=== Task data ===

+++++

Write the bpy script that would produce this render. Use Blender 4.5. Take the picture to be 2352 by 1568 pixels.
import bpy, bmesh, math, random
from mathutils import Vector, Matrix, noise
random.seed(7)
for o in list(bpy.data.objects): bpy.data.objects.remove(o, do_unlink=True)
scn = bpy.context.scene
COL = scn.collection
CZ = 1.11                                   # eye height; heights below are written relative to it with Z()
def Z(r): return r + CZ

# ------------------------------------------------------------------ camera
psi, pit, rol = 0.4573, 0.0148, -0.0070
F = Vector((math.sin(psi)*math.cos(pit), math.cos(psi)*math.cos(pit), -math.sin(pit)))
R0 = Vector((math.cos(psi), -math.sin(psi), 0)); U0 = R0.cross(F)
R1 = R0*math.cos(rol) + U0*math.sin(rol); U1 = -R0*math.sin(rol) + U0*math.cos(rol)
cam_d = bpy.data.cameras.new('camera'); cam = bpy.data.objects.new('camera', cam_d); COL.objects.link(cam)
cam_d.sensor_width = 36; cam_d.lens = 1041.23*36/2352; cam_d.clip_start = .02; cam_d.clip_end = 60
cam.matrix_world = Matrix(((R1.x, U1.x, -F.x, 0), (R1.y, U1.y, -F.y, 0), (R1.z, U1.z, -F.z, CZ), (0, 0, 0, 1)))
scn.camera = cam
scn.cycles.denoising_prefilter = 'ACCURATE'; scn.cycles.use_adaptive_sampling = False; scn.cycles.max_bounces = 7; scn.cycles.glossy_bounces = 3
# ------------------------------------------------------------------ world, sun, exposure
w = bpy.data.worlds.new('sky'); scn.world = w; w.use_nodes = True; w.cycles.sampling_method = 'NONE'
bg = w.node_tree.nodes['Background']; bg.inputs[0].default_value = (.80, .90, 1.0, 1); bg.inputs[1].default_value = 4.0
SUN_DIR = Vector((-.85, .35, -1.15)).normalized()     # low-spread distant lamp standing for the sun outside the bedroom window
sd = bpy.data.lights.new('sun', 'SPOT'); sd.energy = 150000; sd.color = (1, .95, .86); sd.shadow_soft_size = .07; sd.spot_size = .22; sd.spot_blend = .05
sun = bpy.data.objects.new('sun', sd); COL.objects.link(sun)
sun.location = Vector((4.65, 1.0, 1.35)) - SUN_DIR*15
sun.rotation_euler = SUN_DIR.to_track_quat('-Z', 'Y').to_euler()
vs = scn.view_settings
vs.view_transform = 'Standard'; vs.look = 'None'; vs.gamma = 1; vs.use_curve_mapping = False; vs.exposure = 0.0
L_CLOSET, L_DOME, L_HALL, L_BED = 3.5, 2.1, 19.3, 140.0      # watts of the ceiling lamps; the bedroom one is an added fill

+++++

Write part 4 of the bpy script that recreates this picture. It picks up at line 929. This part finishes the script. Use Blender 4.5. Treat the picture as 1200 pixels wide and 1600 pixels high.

+++++

=== Your objective ===
Copy out precisely the lines that begin at the line containing "Write the bpy" and end at the line containing "def Z(r): return r + CZ", including both; write nothing else.

=== Answer to this task ===
Write the bpy script that would produce this render. Use Blender 4.5. Take the picture to be 2352 by 1568 pixels.
import bpy, bmesh, math, random
from mathutils import Vector, Matrix, noise
random.seed(7)
for o in list(bpy.data.objects): bpy.data.objects.remove(o, do_unlink=True)
scn = bpy.context.scene
COL = scn.collection
CZ = 1.11                                   # eye height; heights below are written relative to it with Z()
def Z(r): return r + CZ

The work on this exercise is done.